**Task prompt:**
Select and reproduce each line of the listing below that bears the string "this".

* BEGIN *

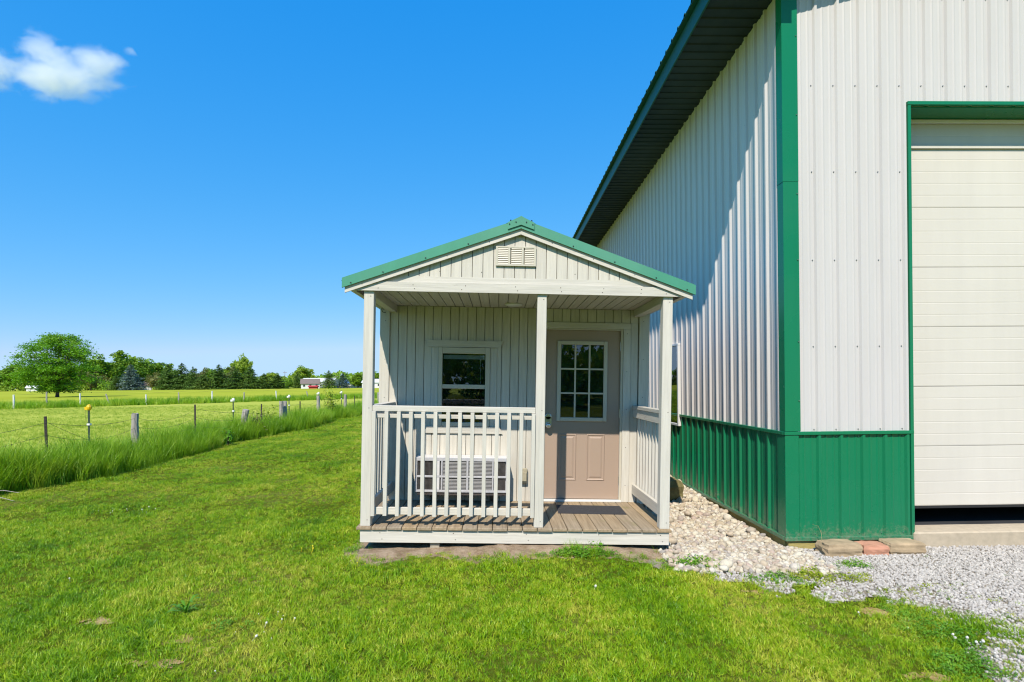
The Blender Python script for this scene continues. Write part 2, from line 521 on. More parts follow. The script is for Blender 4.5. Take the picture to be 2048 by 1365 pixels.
class MB:
    def __init__(s):
        s.v, s.f = [], []

    def box(s, x, y, z):
        i = len(s.v)
        for zz in z:
            for yy in y:
                for xx in x:
                    s.v.append((xx, yy, zz))
        for q in ((0, 2, 3, 1), (4, 5, 7, 6), (0, 1, 5, 4), (2, 6, 7, 3), (0, 4, 6, 2), (1, 3, 7, 5)):
            s.f.append(tuple(i + k for k in q))
        return s

    def prism(s, poly, axis, a, b):
        """poly of 2D points extruded along axis from a to b. axis 1: poly=(x,z); axis 0: poly=(y,z); axis 2: poly=(x,y)"""
        i, n = len(s.v), len(poly)
        for h in (a, b):
            for p in poly:
                s.v.append({0: (h, p[0], p[1]), 1: (p[0], h, p[1]), 2: (p[0], p[1], h)}[axis])
        s.f.append(tuple(range(i + n - 1, i - 1, -1)))
        s.f.append(tuple(range(i + n, i + 2 * n)))
        for k in range(n):
            k2 = (k + 1) % n
            s.f.append((i + k, i + k2, i + n + k2, i + n + k))
        return s

    def tube(s, pts, radii, n=6, caps=True):
        pts = [Vector(p) for p in pts]
        if isinstance(radii, (int, float)):
            radii = [radii] * len(pts)
        i0 = len(s.v)
        for k, p in enumerate(pts):
            d = (pts[min(k + 1, len(pts) - 1)] - pts[max(k - 1, 0)])
            d = d.normalized() if d.length > 1e-9 else Vector((0, 0, 1))
            a = Vector((1, 0, 0)) if abs(d.x) < 0.8 else Vector((0, 1, 0))
            u = d.cross(a).normalized()
            w = d.cross(u)
            for j in range(n):
                t = 2 * math.pi * j / n
                q = p + (u * math.cos(t) + w * math.sin(t)) * radii[k]
                s.v.append(tuple(q))
        for k in range(len(pts) - 1):
            for j in range(n):
                j2 = (j + 1) % n
                s.f.append((i0 + k * n + j, i0 + k * n + j2, i0 + (k + 1) * n + j2, i0 + (k + 1) * n + j))
        if caps:
            s.f.append(tuple(i0 + j for j in range(n - 1, -1, -1)))
            e = i0 + (len(pts) - 1) * n
            s.f.append(tuple(e + j for j in range(n)))
        return s

    def build(s, name, mat, parent=None, loc=(0, 0, 0), smooth=False, label=None):
        me = mesh_np(name, s.v, s.f, mat, smooth)
        bm = bmesh.new()
        bm.from_mesh(me)
        bmesh.ops.recalc_face_normals(bm, faces=bm.faces)
        bm.to_mesh(me)
        bm.free()
        o = bpy.data.objects.new(name, me)
        link(o, parent, (0, 0, 0) if parent is not None else loc)
        if parent is not None and parent.name in OFF and OFF[parent.name].length > 0:
            o.location = -OFF[parent.name]
            OFF[o.name] = Vector((0, 0, 0))
        if label: o["label"] = label
        return o


def copy_tree(o, parent=None):
    c = o.copy()
    COL.objects.link(c)
    c.parent = parent
    OFF[c.name] = OFF.get(o.name, Vector((0, 0, 0)))
    for ch in list(o.children):
        copy_tree(ch, c)
    return c


def smooth01(a, b, x):
    t = np.clip((x - a) / (b - a), 0, 1)
    return t * t * (3 - 2 * t)


def gh(x, y):
    """height of the ground: level lawn that dips a little towards the gravel beside the metal building"""
    return -0.115 * smooth01(0.2, 3.0, x) * (1 - smooth01(6.0, 10.0, y))


def vnoise(x, y, s, seed):
    """cheap smooth value noise on arrays"""
    r = np.random.default_rng(seed).random((64, 64))
    u, v = np.asarray(x) / s, np.asarray(y) / s
    i, j = np.floor(u).astype(int), np.floor(v).astype(int)
    a, b = u - i, v - j
    a, b = a * a * (3 - 2 * a), b * b * (3 - 2 * b)
    g = lambda p, q: r[p % 64, q % 64]
    return (g(i, j) * (1 - a) + g(i + 1, j) * a) * (1 - b) + (g(i, j + 1) * (1 - a) + g(i + 1, j + 1) * a) * b


# zones on the ground, as soft masks (1 inside)
def rock_mask(x, y):
    n = (vnoise(x, y, 0.35, 3) - 0.5) * 0.35
    edge = 4.62 + 0.12 * np.maximum(0, x - 2.2)            # front limit of the river rock
    return (x > 1.50 + n * .4) & (x < 3.05) & (y > edge + n) & (y < 11.5)


def drive_depth(x, y):
    n = (vnoise(x, y, 0.5, 5) - 0.5) * 0.55 + (vnoise(x, y, 0.15, 6) - 0.5) * 0.25
    lim = np.interp(y, [1.5, 3.1, 3.6, 4.1, 4.5, 4.8, 5.5], [2.9, 3.15, 3.42, 3.36, 3.18, 2.90, 2.75])
    return np.where(y < 5.7, x - lim - n, -1.0)


def drive_mask(x, y):
    return drive_depth(x, y) > 0


def margin_mask(x, y):
    """worn strip of pebbles and thin weeds between the lawn and the stones"""
    n = (vnoise(x, y, 0.32, 61) - 0.5) * 0.55 + (vnoise(x, y, 0.09, 62) - 0.5) * 0.25
    lim = np.interp(x, [1.3, 1.9, 2.4, 2.9, 3.4], [4.75, 4.50, 4.30, 4.05, 3.75])
    return (x > 1.35) & (x < 3.6) & (y > lim + n) & (y < 5.3)


def dirt_depth(x, y):
    n = (vnoise(x, y, 0.4, 8) - 0.5) * 0.30 + (vnoise(x, y, 0.12, 9) - 0.5) * 0.14
    lim = np.interp(x, [-1.6, -1.3, -0.6, -0.2, 0.3, 0.8, 1.2, 1.7], [5.2, 4.93, 4.98, 4.88, 4.97, 5.0, 4.97, 4.9])
    n2 = (vnoise(x, y, 0.22, 14) - 0.5) * 0.30
    return np.where(y < 5.6, np.minimum(np.minimum(y - lim - n, (x + 1.40 + n2) * .8), (1.80 - x) * .8), -1.0)


def dirt_mask(x, y):
    return dirt_depth(x, y) > -.03


def bare_mask(x, y):
    m = np.zeros(np.shape(x), bool)
    for cx, cy, rx, ry in ((-2.05, 3.45, .13, .06), (-1.85, 3.32, .12, .045), (-2.0, 3.15, .13, .05), (-2.75, 3.75, .12, .05),
                           (2.42, 3.02, .10, .05), (2.05, 4.25, .12, .05), (2.75, 3.9, .12, .07)):
        n = (vnoise(x, y, 0.1, 12) - 0.5) * 1.4 + (vnoise(x, y, 0.028, 13) - 0.5) * 2.4
        m |= (((x - cx) / rx) ** 2 + ((y - cy) / ry) ** 2) < 1 + n
    return m


# ------------------------------------------------------------------ ground, field, sheets
def bearing(px):
    """X per metre of Y along the sight line through picture column px"""
    t = (px - 1024) / F_PX
    return (t * math.cos(YAW) + math.sin(YAW)) / (math.cos(YAW) - t * math.sin(YAW))


def grid_mesh(name, xs, ys, mat, dz=0.0, mask=None, hf=gh):
    X, Y = np.meshgrid(xs, ys)
    Z = hf(X, Y) + dz
    V = np.stack([X, Y, Z], -1).reshape(-1, 3)
    nx, ny = len(xs), len(ys)
    F = []
    cx, cy = (xs[:-1] + xs[1:]) / 2, (ys[:-1] + ys[1:]) / 2
    CX, CY = np.meshgrid(cx, cy)
    K = np.ones_like(CX, bool) if mask is None else mask(CX, CY)
    for j in range(ny - 1):
        for i in range(nx - 1):
            if K[j, i]:
                a = j * nx + i
                F.append((a, a + 1, a + nx + 1, a + nx))
    me = mesh_np(name, V, F, mat, True)
    bm = bmesh.new()
    bm.from_mesh(me)
    bmesh.ops.delete(bm, geom=[v for v in bm.verts if not v.link_faces], context='VERTS')
    bm.to_mesh(me)
    bm.free()
    o = bpy.data.objects.new(name, me)
    COL.objects.link(o)
    return o


gx = np.concatenate([[-4000, -1500, -500, -200, -80, -30, -12], np.arange(-8, 9.1, 0.5), [15, 30, 80, 200, 500, 1500, 4000]]).astype(float)
gy = np.concatenate([[-1500, -300, -80, -20], np.arange(-6, 14.1, 0.5), [20, 30, 45, 70, 110, 200, 400, 900, 2000, 6000]]).astype(float)
tag(grid_mesh("ground", gx, gy, 'g_field'), "pale mown field grass stretching flat to the horizon", kind='structure')


def lawn_m(x, y):
    return (x > -7.25 + 0.25 * np.sin(y * 0.7)) & ~((x > 2.7) & (y > 5.3))


tag(grid_mesh("lawn", np.concatenate([np.arange(-8, 8.01, 0.25)]), np.concatenate([np.arange(-70, -6, 2.0), np.arange(-6, 16, 0.25), np.arange(16, 70, 1.0)]), 'g_lawn', 0.004, lawn_m),
    "mown green lawn around the small porch shed", kind='structure')

# hay field beyond the far fence (a diagonal line)
FA, FB = Vector((-62.0, 17.0)), Vector((2.0, 87.0))
hay = MB()
hay.v = [(-62, 19, 0.01), (8, 92, 0.01), (160, 250, 0.01), (160, 440, 0.01), (-640, 440, 0.01), (-640, -300, 0.01), (-300, -180, 0.01)]
hay.f = [tuple(range(7))]
tag(hay.build("hay_field", 'g_hay'), "yellow green hay field beyond the far fence row", kind='structure')

tag(grid_mesh("dirt_strip", np.arange(-1.7, 1.9, 0.025), np.arange(4.6, 5.7, 0.025), 'g_dirt', 0.006, dirt_mask,
              lambda x, y: gh(x, y) + 0.035 * smooth01(0.0, .30, dirt_depth(x, y)) * (0.2 + vnoise(x, y, .25, 4) + .5 * vnoise(x, y, .07, 15))),
    "bare sandy dirt strip along the front of the porch", kind='structure')
tag(grid_mesh("bare_patches", np.arange(-3.2, 3.2, 0.015), np.arange(2.8, 4.6, 0.015), 'g_bare', 0.010, bare_mask),
    "small bare soil patches in the lawn", kind='structure')
tag(grid_mesh("gravel_driveway", np.arange(1.3, 9.0, 0.04), np.arange(1.5, 5.75, 0.04), 'g_gravel', 0.009, lambda x, y: (drive_depth(x, y) > -.35) | margin_mask(x, y)),
    "grey limestone gravel driveway before the overhead door", kind='structure')
rock_bed = grid_mesh("river_rock_bed", np.arange(1.3, 3.1, 0.06), np.arange(4.3, 11.6, 0.06), 'g_gravel', 0.016, rock_mask)
tag(rock_bed, "bed of pale river rock between shed and metal building", kind='structure')

# ------------------------------------------------------------------ metal building
GX, GY = 2.92, 5.43
GW, GL = 12.2, 18.29              # width of the gable front, length of the side
DX0, DX1, DZ1 = 1.30, 5.57, 4.40  # overhead door opening
OH_E, OH_R = 0.68, 0.30           # eave and rake overhang
PITCH = 0.25
RIB = 0.2286
GB = root("metal_building", (GX, GY, 0), "tall white ribbed steel building with green wainscot and overhead door", "building")


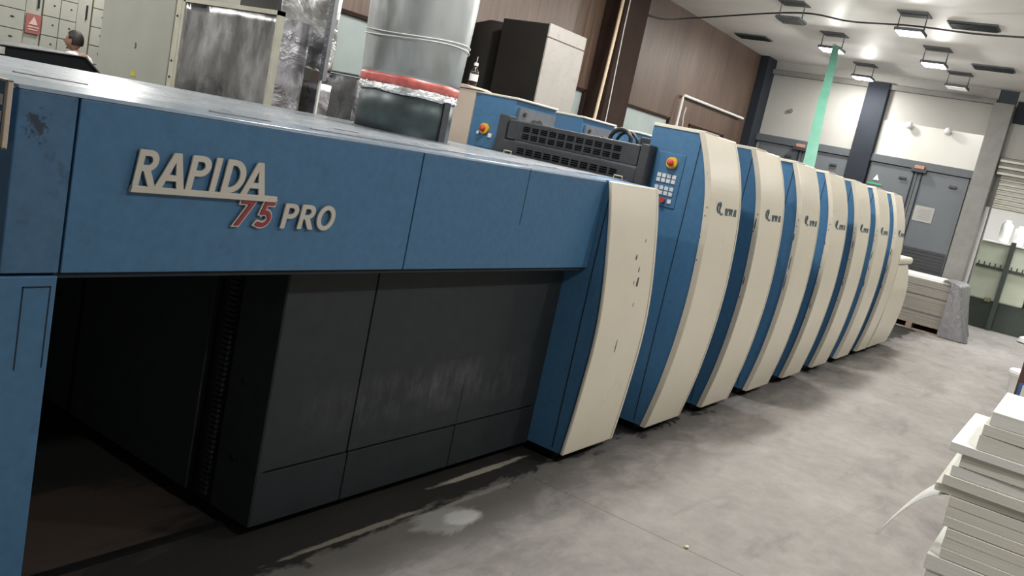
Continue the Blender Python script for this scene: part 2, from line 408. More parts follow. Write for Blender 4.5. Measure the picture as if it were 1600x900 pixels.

* END *

**Answer for the task:**
The Blender Python script for this scene continues. Write part 2, from line 521 on. More parts follow. The script is for Blender 4.5. Take the picture to be 2048 by 1365 pixels.
Continue the Blender Python script for this scene: part 2, from line 408. More parts follow. Write for Blender 4.5. Measure the picture as if it were 1600x900 pixels.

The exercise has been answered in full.